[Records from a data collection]

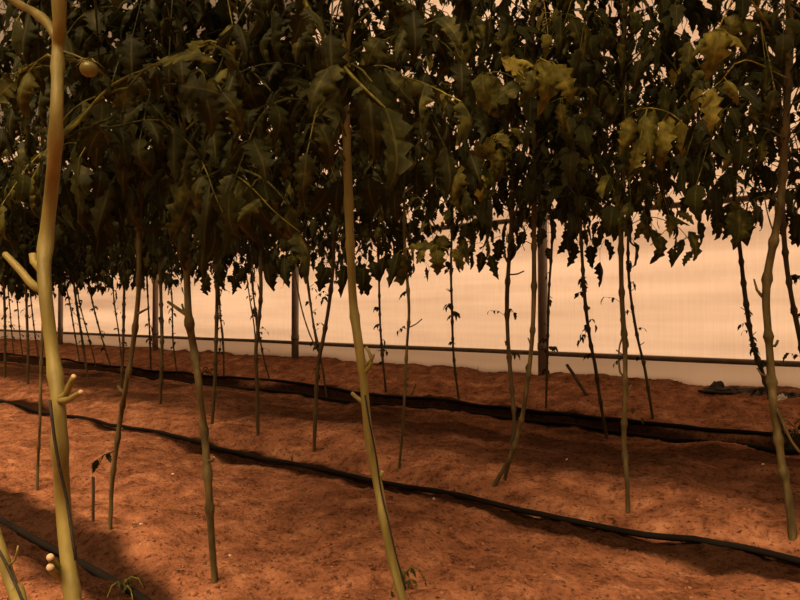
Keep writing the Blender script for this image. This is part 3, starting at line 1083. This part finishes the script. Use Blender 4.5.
q = soil_point(588, 396)
stick('wooden_stick', (567, 365), (588, 396), q.y + .12, q.y, .013, 'short dark wooden stick leaning on the soil bank, right of the nearest post')
q = soil_point(93, 522)
stick('wooden_stake', (93, 477), (93, 522), q.y, q.y, .0055, 'thin dark stake standing in the soil left of the slender curved stem')
q = soil_point(411, 396)
stick('dry_twig', (416, 384), (411, 397), q.y, q.y, .004, 'dry twig poking out of the trench lip right of the slim stem')


def seedling(px, py, h, n, lab, name='weed_seedling', size=.03, tint=.35):
    b = soil_point(px, py)
    t = thing(name, lab, 'weed', tuple(b))
    mb = MB()
    tube(mb, [b - Vector((0, 0, .02)), b + Vector((.003, 0, h * .5)), b + Vector((0, .004, h))], .002, 6)
    mb.build('stem', M_STEM, t)
    rr = random.Random(int(px))
    mb = MB()
    for k in range(n):
        a = k * 2.4
        arc_leaf(mb, b + Vector((0, 0, h * (.3 + .7 * k / n))), a, size * 1.8, size, rr, True, tint, 1.0, 1, .5)
    mb.build('foliage', M_LEAF, t)


def tuft(px, py, h, n, lab, spread=.03):
    b = soil_point(px, py)
    mb = MB()
    rr = random.Random(int(px + py))
    for k in range(n):
        a = rr.random() * 6.28
        d = Vector((math.cos(a), math.sin(a), 0)) * spread * rr.uniform(.3, 1)
        hh = h * rr.uniform(.5, 1)
        tube(mb, [b - Vector((0, 0, .01)), b + d * .4 + Vector((0, 0, hh * .6)), b + d + Vector((0, 0, hh))], lambda t: .0016 * (1.05 - t), 4, True, .55)
    o = mb.build('grass_tuft', M_LEAF, None, tuple(b))
    tag(o, lab, 'grass')


seedling(404, 592, .05, 4, 'small dark weed seedling at the foot of the tall central stem', size=.035)
seedling(124, 598, .035, 4, 'tiny weed seedling on the bottom edge beside the nearest drip pipe', size=.03)
seedling(795, 452, .16, 6, 'bushy weed at the foot of the right-edge stems above the trench', size=.07, tint=.28)
seedling(208, 380, .12, 5, 'dark weed clump on the trench bank behind the stubbed near stem', size=.06, tint=.15)
tuft(292, 463, .05, 9, 'sparse grass tuft beside the drip pipe, left of the three-shoot stem')
tuft(303, 464, .085, 2, 'single dry grass stalk beside the drip pipe, under the three-shoot stem', .01)
tuft(641, 376, .12, 4, 'dry upright grass blades at the film foot, right of the leaning stick')
tuft(478, 374, .10, 4, 'dry grass blades at the film foot, right of the lone thin stem')
tuft(428, 372, .07, 4, 'dry grass blades at the film foot, left of the lone thin stem')

for (px, py, r, lab) in [(173, 475, .009, 'pale pebble on open soil between the slender stem and the stubbed stem'),
                         (567, 461, .009, 'pale pebble on shaded soil right of the leaning stem'),
                         (763, 465, .009, 'pale pebble in front of the trench by the right-edge stem'),
                         (434, 501, .008, 'pale pebble just below the long drip pipe'),
                         (230, 558, .006, 'small pale pebble beside the base of the stubbed near stem'),
                         (141, 527, .007, 'small pale pebble right of the slender curved stem base')]:
    b = soil_point(px, py)
    r *= .75
    mb = MB()
    lump(mb, b + Vector((0, 0, r * .3)), r, .7, px, 2)
    o = mb.build('pebble', M_STONE, None, tuple(b))
    tag(o, lab, 'stone', 'pale pebbles on the soil')


def scrap(px, py, w, h, seed, lab, mat, n=16):
    """crumpled piece of film lying against the foot of the wall"""
    b = soil_point(px, py)
    V, F = [], []
    for j in range(n + 1):
        for i in range(n + 1):
            u, v = i / n - .5, j / n
            e = math.sin(PI * (i / n)) ** .4
            V.append((b.x + u * w, b.y - .04 + .09 * v + .035 * noise.noise((u * 9, v * 7, seed)),
                      b.z - .01 + h * e * v * (1 + .5 * noise.noise((u * 13, 2, seed))) + .025 * noise.noise((u * 16, v * 12, seed + 3))))
    for j in range(n):
        for i in range(n):
            a = j * (n + 1) + i
            F.append((a, a + 1, a + n + 2, a + n + 1))
    mb = MB()
    mb.add(V, F)
    o = mb.build('film_scrap', mat, None, tuple(b))
    m = o.modifiers.new('thickness', 'SOLIDIFY')
    m.thickness = .002
    tag(o, lab, 'plastic sheet')


scrap(745, 393, .62, .035, 1, 'crumpled dark plastic lying along the film foot near the right edge', M_PLASTIC)
scrap(716, 388, .11, .055, 5, 'small dark plastic bundle standing up at the film foot', M_PLASTIC, 10)
scrap(785, 398, .22, .055, 9, 'dark bunched plastic at the film foot beyond the right-edge stem', M_PLASTIC, 12)
scrap(779, 400, .09, .04, 14, 'pale torn plastic flap at the film foot beyond the right-edge stem', M_PALE, 10)

# loose crumbs of soil and litter: nobody could count them
mb = MB()
rr = random.Random(3)
for k in range(5200):
    u = rr.random()
    px, py = rr.uniform(-40, 860), 300 + 310 * (1 - u * u * .8)
    if py < 375:
        continue
    d = ray(px, py)
    t = -EYE.z / d.z if d.z < -.01 else 50
    q = EYE + d * t
    if q.y > 5.4 or q.y < .5:
        continue
    if noise.noise((q.x * 2.3, q.y * 2.3, 9)) < -.05 and rr.random() < .75:
        continue
    if damp_shade(q.x, q.y) > .3:
        continue
    r = (.0018 + .006 * rr.random() ** 4)
    lump(mb, (q.x, q.y, ground(q.x, q.y) + r * .2), r, .7, k, 1)
o = mb.build('soil_crumbs', M_CLOD, None, (0, 2, 0))
tag(o, 'loose soil crumbs scattered over the red ground', 'soil')
o['kind'] = 'stuff'

# ------------------------------------------------------------------ daylight and an added fill lobe
sun = bpy.data.lights.new('sun', 'SUN')
sun.energy = 4.5
sun.angle = math.radians(3)
sun.color = (1, .62, .365)
so = bpy.data.objects.new('sun', sun)
COL.objects.link(so)
so.rotation_euler = Vector((-.25, -1, -.65)).to_track_quat('-Z', 'Y').to_euler()

w = bpy.data.worlds.new('sky')
SC.world = w
w.use_nodes = True
nt = w.node_tree
for n in list(nt.nodes):
    nt.nodes.remove(n)
L = nt.links.new
out = nt.nodes.new('ShaderNodeOutputWorld')
bg = nt.nodes.new('ShaderNodeBackground')
tc = nt.nodes.new('ShaderNodeTexCoord')
dp = nt.nodes.new('ShaderNodeVectorMath')
dp.operation = 'DOT_PRODUCT'
dp.inputs[1].default_value = Vector((.16, -.40, .90)).normalized()
L(tc.outputs['Generated'], dp.inputs[0])
rp = ramp(nt, [(0, (.07, .044, .024)), (.84, (.12, .076, .041)), (.94, (2.0, 1.3, .70)), (.98, (34, 22, 12))])  # narrow bright lobe: unseen fill light added behind the camera
mr = nt.nodes.new('ShaderNodeMapRange')
mr.inputs['From Min'].default_value = -1
L(dp.outputs['Value'], mr.inputs[0])
L(mr.outputs[0], rp.inputs[0])
L(rp.outputs[0], bg.inputs[0])
bg.inputs[1].default_value = .6
L(bg.outputs[0], out.inputs[0])

for o in bpy.data.objects:
    if '_o' in o:
        del o['_o']

SC.view_settings.view_transform = 'Standard'
SC.view_settings.look = 'None'
SC.view_settings.exposure = 0
SC.view_settings.gamma = 1
SC.view_settings.use_curve_mapping = False
SC.cycles.max_bounces = 8
SC.cycles.diffuse_bounces = 4
SC.cycles.transmission_bounces = 6
SC.cycles.use_denoising = True
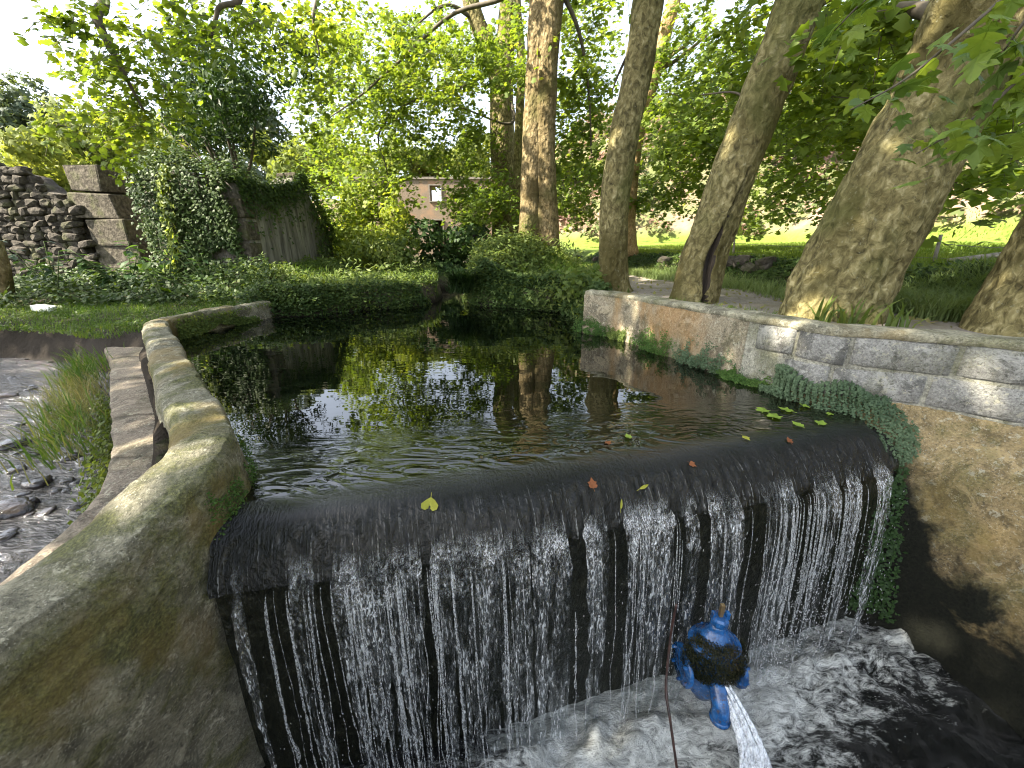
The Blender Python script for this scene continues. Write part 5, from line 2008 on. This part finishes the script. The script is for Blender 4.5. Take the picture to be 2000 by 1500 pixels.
def tufts():
    q = np.random.default_rng(33)
    # dry tuft over the ledge
    u = q.random(2600)
    a, b = np.array([-4.75, 4.3]), np.array([-2.55, 2.0])
    w = np.exp(-((u - .50) / .30) ** 2)
    P = a * (1 - u[:, None]) + b * u[:, None] + q.normal(0, .09, (2600, 2)) + np.array([-.10, -.06])
    z = -.30 + q.random(2600) * .12
    keep = q.random(2600) < w
    tuft("grass_tuft", "dry yellow green grass tuft hanging over the ledge beside the stream", np.column_stack([P, z])[keep][:1100], .24, M['grass_dry'], .8, .0032, (-.14, -.14, 0))
    tuft("grass_tuft", "fresh green grass at the top of the ledge tuft", np.column_stack([P, z + .06])[(~keep) | (u < .35)][:420], .22, M['grass'], .6, .005, (-.1, -.1, 0))
    # trailing cress along the ledge's edge
    n = 2200
    u = q.random(n)
    a, b = np.array([-3.55, 3.15]), np.array([-2.0, 1.55])
    P = a * (1 - u[:, None]) + b * u[:, None] + q.normal(0, .035, (n, 2)) + np.array([-.02, -.01])
    P = np.column_stack([P, -.12 - q.random(n) * .28])
    o = leaf_cloud("creeping_plant", P, np.tile([-.7, -.5, .6], (n, 1)), rng.uniform(.018, .04, n), L_OVAL, M['leaf_bank'], jit=.5)
    tag(o, "bright creeping plant trailing over the edge of the stone ledge", "plant")
    # dark sedge at the inlet
    c = np.array([-.98, 7.75])
    P = np.column_stack([c + q.normal(0, .1, (900, 2)), .22 + q.random(900) * .25])
    tuft("sedge", "dark drooping sedge clump at the mouth of the inlet", P, .5, M['leaf_dark'], 1.3, .008, (-.1, -.3, 0), "plant")
    # strap leaved lilies by the thickest trunk
    for k, (px, py, n) in enumerate(((1655, 640, 26), (1600, 632, 22), (1745, 640, 16))):
        b = atz(px, py, .42)
        P = np.column_stack([b[:2] + q.normal(0, .05, (n, 2)), np.full(n, .40)])
        tuft("lily_plant", ("strap leaved plant in front of the thickest trunk's foot", "strap leaved plant left of the thickest trunk's foot", "strap leaved plant right of the thickest trunk's foot")[k], P, .30, M['leaf_bank'], .7, .014, cat="plant")
    b = atz(1575, 610, .45)
    n = 420
    P = np.array([b[0], b[1] - .05, .42]) + np.abs(q.normal(0, 1, (n, 3))) * np.array([.12, .1, .12]) * np.array([1, -1, 1])
    tag(leaf_cloud("ivy_plant", P, np.tile([-.3, -1, .5], (n, 1)), rng.uniform(.03, .06, n), L_IVY, M['leaf_ivy'], jit=.4), "small ivy climbing the foot of the thickest trunk", "plant")
    # leafy plants on the far right bank next to the wall end
    for k, (px, py, Y, r, n, lab) in enumerate(((1080, 575, 6.9, .3, 420, "broad leaved plant below the twin trunk"), (1135, 560, 6.2, .28, 420, "green plant on the bank left of the upright trunk"),
                                                (1165, 600, 5.6, .26, 420, "green plant at the far end of the right wall"), (1010, 575, 7.6, .28, 380, "leafy plant on the bank in front of the mound"))):
        c = aty(px, py, Y)
        d = q.normal(0, 1, (n, 3)) * np.array([r, r, r * .7]) * .6
        P = c + d
        P[:, 2] = np.maximum(P[:, 2], terrain(P[:, 0], P[:, 1]))
        root = tag(empty("bank_plant", (c[0], c[1], gz(c[0], c[1]))), lab, "plant", "plants along the far bank")
        leaf_cloud("foliage", P, d + np.array([0, -.2, .4]), rng.uniform(.06, .12, n), (L_LONG, L_IVY)[k % 2], M['leaf_bank'], root, jit=.4, kind="stuff")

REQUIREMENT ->
Repeat the records above exactly, from the first line through the line containing "mb.build('foliage', M_LEAF, t)", and leave out the pictures.

FULL OUTPUT ->
Keep writing the Blender script for this image. This is part 3, starting at line 1083. This part finishes the script. Use Blender 4.5.
q = soil_point(588, 396)
stick('wooden_stick', (567, 365), (588, 396), q.y + .12, q.y, .013, 'short dark wooden stick leaning on the soil bank, right of the nearest post')
q = soil_point(93, 522)
stick('wooden_stake', (93, 477), (93, 522), q.y, q.y, .0055, 'thin dark stake standing in the soil left of the slender curved stem')
q = soil_point(411, 396)
stick('dry_twig', (416, 384), (411, 397), q.y, q.y, .004, 'dry twig poking out of the trench lip right of the slim stem')


def seedling(px, py, h, n, lab, name='weed_seedling', size=.03, tint=.35):
    b = soil_point(px, py)
    t = thing(name, lab, 'weed', tuple(b))
    mb = MB()
    tube(mb, [b - Vector((0, 0, .02)), b + Vector((.003, 0, h * .5)), b + Vector((0, .004, h))], .002, 6)
    mb.build('stem', M_STEM, t)
    rr = random.Random(int(px))
    mb = MB()
    for k in range(n):
        a = k * 2.4
        arc_leaf(mb, b + Vector((0, 0, h * (.3 + .7 * k / n))), a, size * 1.8, size, rr, True, tint, 1.0, 1, .5)
    mb.build('foliage', M_LEAF, t)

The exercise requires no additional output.